It's an old lesson, but one we must re-learn every now and then.
Recently I began to suffer from "gamemaster withdrawal" after half a year or so without running any roleplaying campaigns. I was bursting with ideas for games, so finally I sent out a call for interested players, and drew up a "prospectus" of games I'd like to run. The idea was that the players could vote on which campaign appealed to them.
I kept it simple. The prospectus had six campaigns on it:
- "Unknown Stars" — a classic Traveller game of mercantile exploration in a newly-reopened subsector,
- "Beyond Tomorrow" — a D20-based "Gamma World"-style campaign of space voyagers returning to a devastated far-future Earth,
- "Against All Flags" — a more-or-less straight historical pirate game set in 1714,
- "SHIELD Stories" — a game of doughty SHIELD agents in a world of superheroes (essentially my version of the Agents of SHIELD TV show),
- "Lost Decade" — a Call of Cthulhu campaign about characters who have all just recovered from amnesia and must find out what they were doing over the past ten years, and
- "A Billion Worlds" — I kind of just threw this one in on a whim, a campaign using a fictional far-future hard SF setting I've been developing for a fiction project.

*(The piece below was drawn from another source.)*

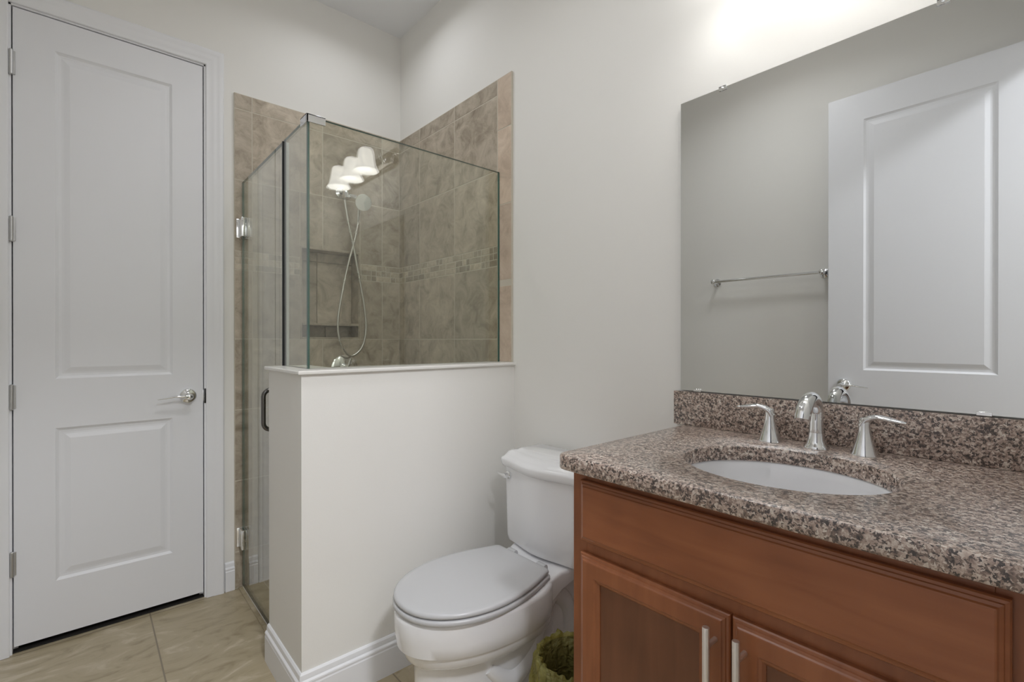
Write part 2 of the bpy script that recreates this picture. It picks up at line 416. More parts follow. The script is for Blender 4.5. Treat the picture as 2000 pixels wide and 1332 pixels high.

Most of them were pretty low-effort. The simplest would be the pirate game, since my own knowledge of the world in 1714 is good enough to let them just sail around and bump into people.
The SHIELD campaign was almost as easy, especially since I intended to let my players occasionally take the roles of the mysterious "Steering Committee" setting objectives and priorities for the agency's operations. Their decisions would determine what kind of missions Col. Fury would hand out to their agent characters. All I needed was access to a couple of Marvel Comics fan wiki sites, and forty years of reading comic books.
The Traveller campaign and "Beyond Tomorrow" needed a little more preparation, but they were confined to fairly limited areas so I could generate some worlds or places for the party to explore, and expand only as needed.
The Call of Cthulhu game needed a bit more preparation, but I had not only a lot of existing support material for the game, but also H.P. Lovecraft's entire corpus to steal from.
So, no matter what game my players picked, I could run it without a lot of effort. Easy-peasy.
Guess which one came out first in the vote? That's right — my unlikely dark horse candidate, "A Billion Worlds." For that one I have to come up with dozens of intelligent species and subspecies inhabiting a billion artificial habitats, asteroids, terraformed moons, and planets, with eight thousand years of history to invent.
Now, fortunately, I have to do most of that anyway for the new novel I'm working on. So the roleplaying game and the science fiction project can borrow from each other.
Maybe this is for the best, really. Low-effort campaigns don't test my powers at all. The Billion Worlds won't be easy, but I doubt I'll get bored with it.